The school house burned down when I was thirteen years old. The chimney had been repaired in the summer and it was said it was a poor job done. So the log house on the forty acres my parents had bought next to our farm was made to do. The seats from the old school house had been rescued. And the teachers desk and most of the books. So we went to school there a couple years until a new schoolhouse was built where the old one had stood.
I liked to read anything I came across. Dad had a shelf filled with books that he had when he went to school in Norway, and others, when I had free time. I many times ended up reading those. I couldn’t have gone to school in town even if there had been money for it, by that time.
Getting to town
We went along to town in the lumber wagon when we needed shores or dress goods or whatever, or going to the dentist, and this was the chance when Dad took corn or barley or oats to town to grind into feed. We also raised wheat and brought sacks to the mill in Rushford to be ground into white and whole wheat flour.
It took all of three hours by lumber wagon to get to town. It happened only two or three times a year for the women. Mother’s sister, Ina Helleland, lived in Rushford. She and mother would talk to each other on the phone and when she heard we were going to town she’d ask us for dinner, sometimes.
Behind the steering wheel
Dad bought a Chevrolet when I was fourteen or fifteen years old. This was wonderful except Ole was going to high school in Rushford at the time so in the fall there was no one but me to take over the driving. I wasn’t mechanically minded. Had never run anything but the sewing machine and separator. And I remember I was scared. Dad gave up trying, he was used to rowing a boat in Norway and the turning was opposite, so I had to learn. Margit was working for a neighbor at the time and she was less anxious to learn than I.
Ole rode a bike back and forth on Monday and Friday when the weather allowed. So the day came when Dad decided we could make an errand to town out of it and pick up Ole at the same time. So Dad, Mother, Halvor and I started out. As we were going up the short steep hill by Bunker Hill, I didn’t feed enough gas and was too excited to think to change gears. Oh, I tried to put the brakes on but didn’t manage. the motor died and we started rolling backwards and tipped on the side at the bottom of the hill. The windshield broke and a fender was bent. I took a long time to get over that one.

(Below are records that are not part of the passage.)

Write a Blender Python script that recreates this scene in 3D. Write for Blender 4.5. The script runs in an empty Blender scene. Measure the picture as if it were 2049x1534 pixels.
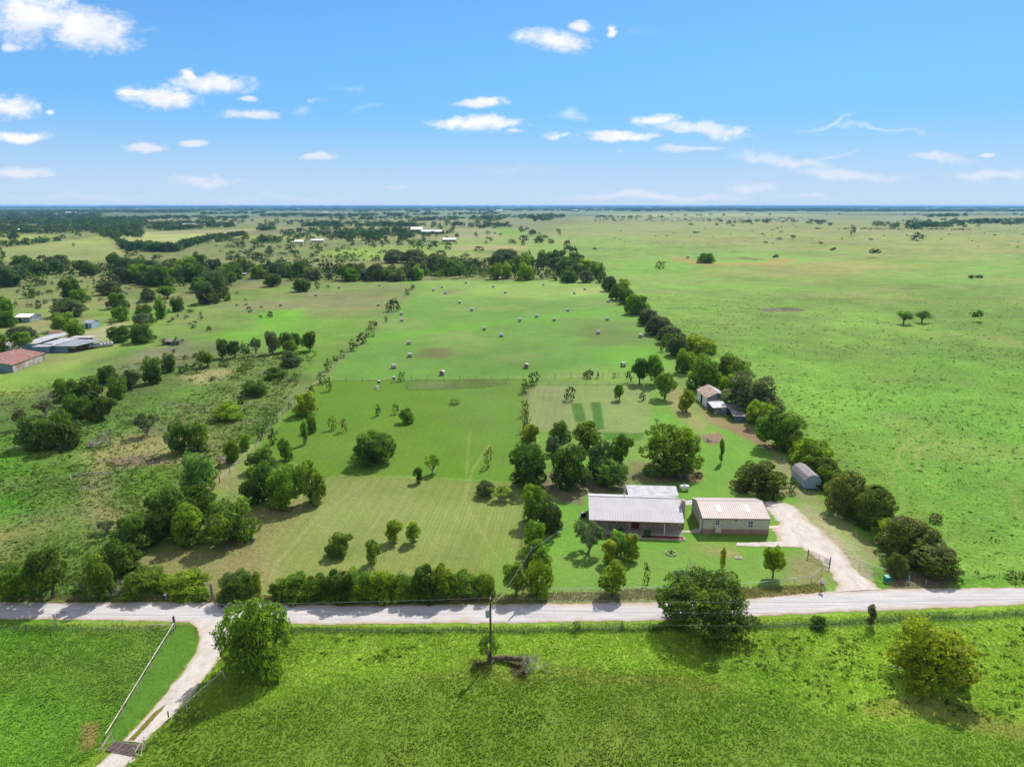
import bpy, math, random
import numpy as np
R = math.radians
sc = bpy.context.scene
col = sc.collection
random.seed(7); RNG = np.random.default_rng(11)

# ------------------------------------------------------------------ camera
F = 1421.0; CX, CY = 1024.5, 767.0; PITCH = math.atan((767-411)/F); HC = 55.0
cam = bpy.data.cameras.new('camera'); camo = bpy.data.objects.new('camera', cam); col.objects.link(camo)
cam.sensor_width = 36; cam.lens = F/2049*36; cam.clip_start = 0.5; cam.clip_end = 90000
camo.location = (0, 0, HC); camo.rotation_euler = (R(90)-PITCH, 0, 0)
sc.camera = camo
sp, cp = math.sin(PITCH), math.cos(PITCH)
def G(px, py, z=0.0):
    """ground point seen at a photograph pixel"""
    a = (px-CX)/F; b = (CY-py)/F
    t = (z-HC)/(-sp+b*cp)
    return (a*t, (cp+b*sp)*t)

# ------------------------------------------------------------------ light, sky, exposure
SUN_EL, SUN_AZ = 47.0, 27.0          # azimuth clockwise from +Y
sun = bpy.data.lights.new('sun', 'SUN'); suno = bpy.data.objects.new('sun', sun); col.objects.link(suno)
sun.energy = 4.3; sun.angle = R(0.55); sun.color = (1.0, 0.955, 0.88)
suno.rotation_euler = (R(90-SUN_EL), 0, -R(SUN_AZ)+math.pi)
suno.location = (0, 0, 200)
sc.view_settings.view_transform = 'Standard'; sc.view_settings.look = 'None'
sc.view_settings.exposure = 0.62; sc.view_settings.gamma = 1.0

world = bpy.data.worlds.new('World'); sc.world = world; world.use_nodes = True
wt = world.node_tree; wt.nodes.clear()
class N:
    """tiny node helper"""
    def __init__(s, t): s.t = t
    def n(s, typ, **k):
        nd = s.t.nodes.new(typ)
        for a, v in k.items(): setattr(nd, a, v)
        return nd
    def l(s, a, b): s.t.links.new(a, b)
    def inp(s, nd, key, v):
        if hasattr(v, 'is_output') or isinstance(v, bpy.types.NodeSocket): s.l(v, nd.inputs[key])
        else: nd.inputs[key].default_value = v
    def math(s, op, a, b=0.0, c=0.0, clamp=False):
        nd = s.n('ShaderNodeMath', operation=op, use_clamp=clamp)
        s.inp(nd, 0, a); s.inp(nd, 1, b); s.inp(nd, 2, c); return nd.outputs[0]
    def vmath(s, op, a, b=(0, 0, 0)):
        nd = s.n('ShaderNodeVectorMath', operation=op); s.inp(nd, 0, a); s.inp(nd, 1, b); return nd
    def ss(s, v, lo, hi, a=0.0, b=1.0):
        nd = s.n('ShaderNodeMapRange', interpolation_type='SMOOTHSTEP')
        s.inp(nd, 0, v)
        for k, q in zip((1, 2, 3, 4), (lo, hi, a, b)): s.inp(nd, k, q)
        return nd.outputs[0]
    def mix(s, f, a, b, blend='MIX'):
        nd = s.n('ShaderNodeMix', data_type='RGBA', blend_type=blend)
        s.inp(nd, 0, f); s.inp(nd, 6, a); s.inp(nd, 7, b); return nd.outputs[2]
    def noise(s, vec, scale, detail=3, rough=0.55):
        nd = s.n('ShaderNodeTexNoise'); s.inp(nd, 'Vector', vec); nd.inputs['Scale'].default_value = scale
        nd.inputs['Detail'].default_value = detail; nd.inputs['Roughness'].default_value = rough
        return nd.outputs[0]
w = N(wt)
sky = w.n('ShaderNodeTexSky', sky_type='NISHITA', sun_disc=False)
sky.sun_elevation = R(SUN_EL); sky.sun_rotation = R(SUN_AZ); sky.altitude = 200
sky.air_density = 1.0; sky.dust_density = 0.6; sky.ozone_density = 1.6
tc = w.n('ShaderNodeTexCoord')
sep = w.n('ShaderNodeSeparateXYZ'); w.l(tc.outputs['Generated'], sep.inputs[0])
yy = w.math('MAXIMUM', sep.outputs[1], 0.02)
u = w.math('DIVIDE', sep.outputs[0], yy); v = w.math('DIVIDE', sep.outputs[2], yy)
uv = w.n('ShaderNodeCombineXYZ'); w.l(u, uv.inputs[0]); w.l(v, uv.inputs[1])
stretch = w.vmath('MULTIPLY', uv.outputs[0], (1.0, 1.7, 1.0)).outputs[0]
warp_n = w.n('ShaderNodeTexNoise'); w.l(stretch, warp_n.inputs['Vector']); warp_n.inputs['Scale'].default_value = 11; warp_n.inputs['Detail'].default_value = 5; warp_n.inputs['Roughness'].default_value = 0.6
wsub = w.vmath('SUBTRACT', warp_n.outputs['Color'], (0.5, 0.5, 0.5)).outputs[0]
wsc = w.vmath('MULTIPLY', wsub, (0.05, 0.022, 0)).outputs[0]
puv = w.vmath('ADD', uv.outputs[0], wsc).outputs[0]
wsc2 = w.vmath('MULTIPLY', wsub, (0.16, 0.05, 0)).outputs[0]
cuv = w.vmath('ADD', uv.outputs[0], wsc2).outputs[0]
def sky_dir(px, py):
    a = (px-CX)/F; b = (CY-py)/F; d = cp+b*sp
    return a/d, (-sp+b*cp)/d
def cloud_field(vec, lst):
    best = None
    for (px, py, rx, ry, rot, st) in lst:
        cu, cv = sky_dir(px, py)
        mp = w.n('ShaderNodeMapping', vector_type='TEXTURE'); w.l(vec, mp.inputs[0])
        mp.inputs['Location'].default_value = (cu, cv, 0); mp.inputs['Rotation'].default_value = (0, 0, R(rot))
        mp.inputs['Scale'].default_value = (rx/F, ry/F, 1)
        ln = w.vmath('LENGTH', mp.outputs[0]).outputs['Value']
        d = w.math('SUBTRACT', 1.0, ln)
        if st < 1: d = w.math('MULTIPLY', w.math('MAXIMUM', d, 0.0), st)
        best = d if best is None else w.math('MAXIMUM', best, d)
    return best
PUFFY = [(70,38,130,56,0,1),(182,62,122,46,0,1),(20,92,26,12,0,1),(322,192,92,28,0,1),(425,166,92,24,0,1),(262,184,40,9,0,1),(385,150,26,18,0,1),
 (18,216,66,27,0,1),(92,229,12,8,0,1),(42,279,80,15,0,1),(34,346,85,13,0,1),(290,293,56,12,0,1),(386,287,30,9,0,1),(632,313,42,10,0,1),
 (965,208,66,13,0,1),(948,247,116,17,0,1),(1030,262,22,6,0,1),(1108,82,86,24,-6,1),(1160,54,32,15,0,1),(1226,58,15,15,-30,1),(1308,239,58,13,0,1),
 (1236,271,108,14,0,1),(1205,277,66,10,0,1),(505,229,66,11,0,1),(494,198,26,7,0,1),(1974,309,20,6,0,1)]
WISPY = [(1400,262,120,15,-9,.9),(1470,270,50,9,15,.9),(1390,300,76,9,0,.9),(1580,330,130,15,-8,1.0),(1700,352,130,15,-2,1.2),(1640,318,120,8,12,.5),(1880,309,90,10,-5,1.0),
 (1990,346,90,18,0,.8),(415,359,90,11,-3,.8),(1300,392,260,13,1,.8),(1508,372,60,15,0,.7),(1142,228,58,15,0,.45),(1660,238,60,9,20,.5),(1760,250,150,7,-8,.45),
 (1102,267,30,7,0,.7),(600,212,36,12,0,.45),(628,193,18,7,0,.6),(690,170,26,14,0,.25),(815,374,80,8,3,.4),(1020,340,140,10,0,.3),(1610,398,80,7,0,.6),(160,395,220,10,0,.35),(560,395,260,8,0,.3),(1240,303,18,7,0,.5),(730,212,40,8,0,.25),(1290,62,40,10,0,.15)]
pf = cloud_field(puv, PUFFY); wf = cloud_field(cuv, WISPY)
cn = w.noise(stretch, 26, 6, 0.62); cn2 = w.noise(stretch, 70, 4, 0.6)
pe = w.math('ADD', pf, w.math('MULTIPLY', w.math('SUBTRACT', cn, 0.5), 1.5))
pe = w.math('ADD', pe, w.math('MULTIPLY', w.math('SUBTRACT', cn2, 0.5), 0.7))
pa = w.math('MULTIPLY', w.ss(pe, 0.0, 0.8), .97)
pa = w.math('MULTIPLY', pa, w.ss(pf, -0.12, 0.12))
we = w.math('MULTIPLY', wf, w.math('ADD', w.math('MULTIPLY', cn, 1.2), 0.35))
wa = w.math('MULTIPLY', w.ss(we, 0.0, 0.8), 0.8)
front = w.ss(sep.outputs[1], 0.05, 0.2)
alpha = w.math('MULTIPLY', w.math('MAXIMUM', pa, wa), front)
zz = sep.outputs[2]
skytint = w.mix(1.0, sky.outputs[0], (.185, .36, .565, 1), 'MULTIPLY')
skyc = w.mix(w.ss(zz, 0.03, 0.38, 0.80, 0.0), skytint, (.98, 2.5, 4.4, 1))     # air thickening towards the horizon
skyc = w.mix(w.ss(zz, -0.01, 0.13, 0.97, 0.0), skyc, (2.55, 3.2, 4.0, 1))
shade = w.ss(w.noise(w.vmath('ADD', stretch, (0, .012, 0)).outputs[0], 20, 4, .55), 0.38, 0.6)
up = w.vmath('ADD', puv, (0, .012, 0)).outputs[0]
BIG = [c_ for c_ in PUFFY if c_[3] >= 14]
grad = w.math('SUBTRACT', cloud_field(up, BIG), cloud_field(puv, BIG))
shade = w.math('MULTIPLY', w.math('ADD', w.math('MULTIPLY', shade, .45), .55), w.ss(grad, .35, -.25, 0.15, 1.0))
cl = w.mix(shade, (3.3, 3.6, 4.25, 1), (4.55, 4.55, 4.65, 1))
# unseen loose cumulus added overhead and behind for brighter, more neutral ambient light
hi = w.ss(w.noise(tc.outputs['Generated'], 3.2, 6, 0.6), 0.42, 0.56)
hm = w.math('MAXIMUM', w.ss(zz, 0.34, 0.5), w.math('MULTIPLY', w.ss(sep.outputs[1], 0.1, -0.2), w.ss(zz, 0.0, 0.1)))
alpha = w.math('MAXIMUM', alpha, w.math('MULTIPLY', hi, hm))
final = w.mix(alpha, skyc, cl)
bg = w.n('ShaderNodeBackground'); w.l(final, bg.inputs[0]); bg.inputs[1].default_value = 0.15
wo = w.n('ShaderNodeOutputWorld'); w.l(bg.outputs[0], wo.inputs[0])

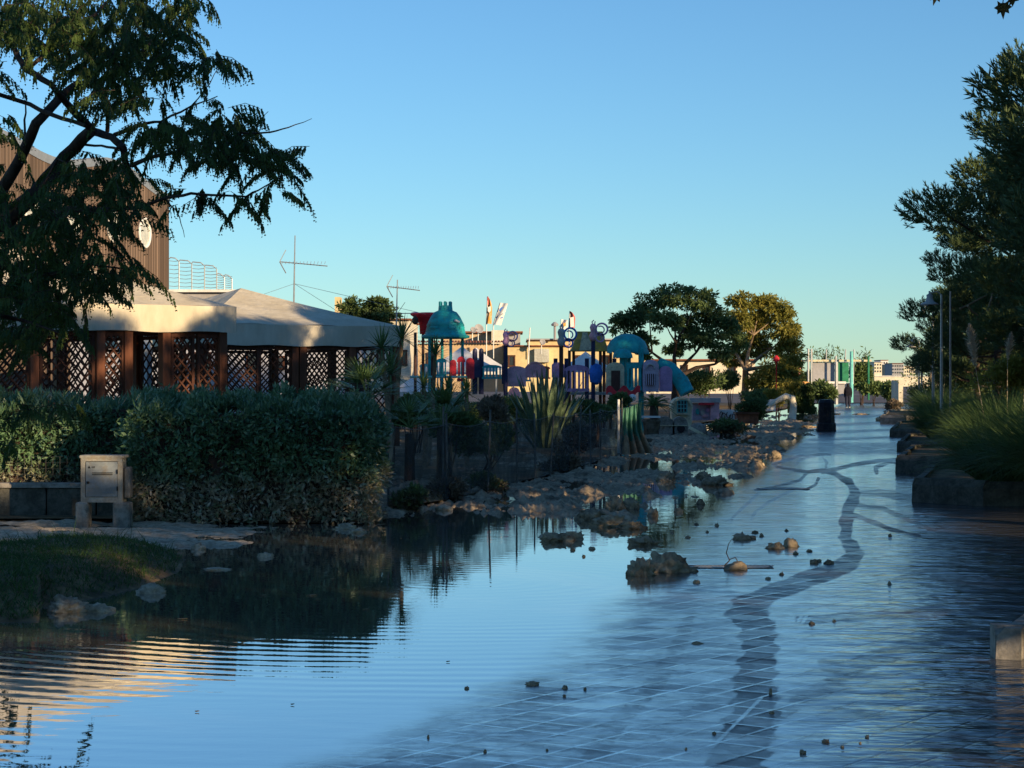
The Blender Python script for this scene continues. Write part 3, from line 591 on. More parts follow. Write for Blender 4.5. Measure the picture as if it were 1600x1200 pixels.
for k in range(3): s.box((cx-cw*.30+.035+k*.014, cy-.0165, zc+.152), (.004, .004, .022)); s.box((cx-cw*.30+.035+k*.014, cy-.0166, zc+.152+(-.006+.006*k)), (.010, .004, .004))
s.build('print', GRATE, door)
for sx in (-1, 1):
    s = MB(); s.box((cx+sx*(cw/2-.01), cy+.08, z0/2-.01), (.15 if sx < 0 else .2, .22, z0+.02), 0, 0, .015); tag(s.build('block', CONC, t), 'rough cement block under the cabinet')
s = MB(); s.box((cx+cw/2+.045, cy+.14, zc-.03), (.07, .2, .36), 0, 0, .02); s.build('side_pier', CONC, t)

# ---------------------------------------------------------------- low shrubs and mixed planting
def shrub(c, r, n, size, mat, label, cat='shrub', group=None, name='shrub', up=.35, core=True):
    t = thing(name, (c[0], c[1], .03), label, cat, group)
    k = max(5, int(7*max(r))); parts = []
    for i in range(k):
        cc, _ = inball(1, c, (r[0]*.62, r[1]*.62, r[2]*.55)); m = int(n/k)
        B, U = inball(m, cc[0], (r[0]*.48, r[1]*.48, r[2]*.5), .35); B[:, 2] = np.maximum(B[:, 2], .05)
        D = U*.7+rng.normal(size=(m, 3))*.55; D[:, 2] += up; L = size*rng.uniform(.6, 1.4, m); parts.append(leafquads(B, D, L, L*.38))
    tag(npmesh('foliage', *join(parts), mat, t), kind='stuff')
    st = MB()
    for i in range(7):
        e, _ = inball(1, c, tuple(x*.6 for x in r)); st.tube([(c[0]+random.uniform(-.1, .1), c[1]+random.uniform(-.1, .1), 0), ((c[0]+e[0][0])/2+.05, (c[1]+e[0][1])/2, e[0][2]*.55), tuple(e[0])], [.018, .013, .006], 4)
    st.build('stem', BARK, t); return t
for px, py, w, h, Y, mt, lb in ((640, 775, 70, 45, 27.2, L_BUSH, 'mud stained low shrub touching the right end of the hedge'), (700, 775, 90, 40, 29.2, L_DRY, 'dry brown low shrub at the foot of the net, right of the hedge'), (760, 765, 80, 36, 31.5, L_BUSH, 'low dark shrub at the foot of the net above the pole reflections'), (880, 742, 100, 34, 38.5, L_DRY, 'brown matted shrub at the foot of the net below the agave')):
    c = P(px, py, Y); q = Y/F_PX; shrub((c.x, Y, h*.4*q), (w/2*q, .5, h*.6*q), 2600, .07, mt, lb)
for px, py, w, h, Y, n_, sz, mt, lb in (
    (640, 640, 80, 70, 37, 5000, .10, L_BUSH, 'broad green bush between the hedge end and the cordyline trunks'),
    (700, 665, 110, 60, 36, 5000, .10, L_BUSH, 'dark bush behind the left part of the net'),
    (772, 640, 60, 60, 43, 3500, .08, L_DRY, 'brown leaved bush between the sunlit yucca and the agave'),
    (760, 690, 130, 60, 38, 4500, .09, L_BUSH, 'dark bush behind the middle of the net'),
    (800, 650, 90, 60, 56, 4500, .1, L_BUSH, 'dark bush behind the dry brown bush'),
    (720, 640, 120, 50, 50, 5000, .1, L_BUSH, 'wide dark bush behind the sunlit yucca'),
    (650, 640, 90, 60, 48, 4000, .1, L_BUSH, 'dark bush under the dome tower behind the cordyline trunks'),
    (860, 672, 110, 40, 52, 4500, .1, L_BUSH, 'low dark bush around the foot of the agave'),
    (930, 645, 90, 45, 52, 4500, .10, L_BUSH, 'low round green bush behind the right end of the net'),
    (890, 690, 100, 60, 45, 4200, .09, L_DRY, 'brown dead bush behind the net under the agave'),
    (965, 625, 50, 30, 60, 2500, .10, L_BUSH, 'small green bush under the red wave shaped panel'),
    (1180, 635, 70, 45, 76, 4000, .12, L_TREE, 'dark rounded bush growing in the brown planter box'),
    (1100, 600, 90, 60, 92, 4200, .16, L_TREE, 'dark bush under the large spreading tree'),
    (1020, 592, 60, 44, 118, 3600, .18, L_TREE, 'dark bush left of the trunk of the large spreading tree'),
    (1140, 596, 60, 40, 116, 3600, .18, L_TREE, 'dark bush between the two big trees'),
    (1190, 618, 80, 24, 104, 3600, .16, L_TREE, 'low dark bush behind the brown planter box'),
    (1240, 600, 70, 60, 120, 4200, .16, L_TREE, 'dark bush in shade at the foot of the golden tree'),
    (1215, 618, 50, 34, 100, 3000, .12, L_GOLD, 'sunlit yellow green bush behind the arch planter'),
    (1130, 668, 80, 26, 66, 2400, .10, L_BUSH, 'low dark palm like bush right of the striped ball')):
    c = P(px, py, Y); q = Y/F_PX; shrub((c.x, Y, c.z), (w/2*q, w/2.4*q, h/2*q), n_, sz, mt, lb)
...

I was never at ease driving. It was said afterwards that I hadn’t had enough instruction. But, I was the driver when Ole was away at high school, then later when he was at Luther College, until I was married. The roads then weren’t like now. The country roads were narrow. You couldn’t always pass a car. Someone had to back up. And no paved highways. I sometimes think when I ride with someone now how much more fun it must be to drive.
Sibling rivalry
I have thought many times and mentioned it to Mother. Some people are strong willed and really don’t see themselves as that, just feel they have rights and not willing to give in. Others are not and will give in when asked to do so, to keep peace. I remember so many times when growing up Marg and I had different ideas and Mother would say to me, “You’ll have to be good then, Gunhild. She’ll get it back.” Well, this sort of thing isn’t good, and I remember running upstairs to cry more than once. Life just wasn’t fair and eventually you get the feeling it’s no use.
I remember Dad saying once, I was home for a couple weeks (when we lived in La Crosse), “I can’t understand it, Gunhild used to be so lively, the happiest one of our children. And now…” Mother sort of shushed him, with “there’s nothing wrong.” Those weren’t her exact words, but she didn’t think it should be mentioned. I don’t think she realized it, really for me, to give in seemed to be the only thing to do. And as a result I wasn’t ever as good a helpmate to Nils as I could have been, if I had more confidence in myself.
Still, we had good parents who brought us up to be honest and hard working and to believe in Jesus Christ as our Savior. How many times I have been blessed by going to God in prayer for help when things got hectic and felt I had answers to my prayers.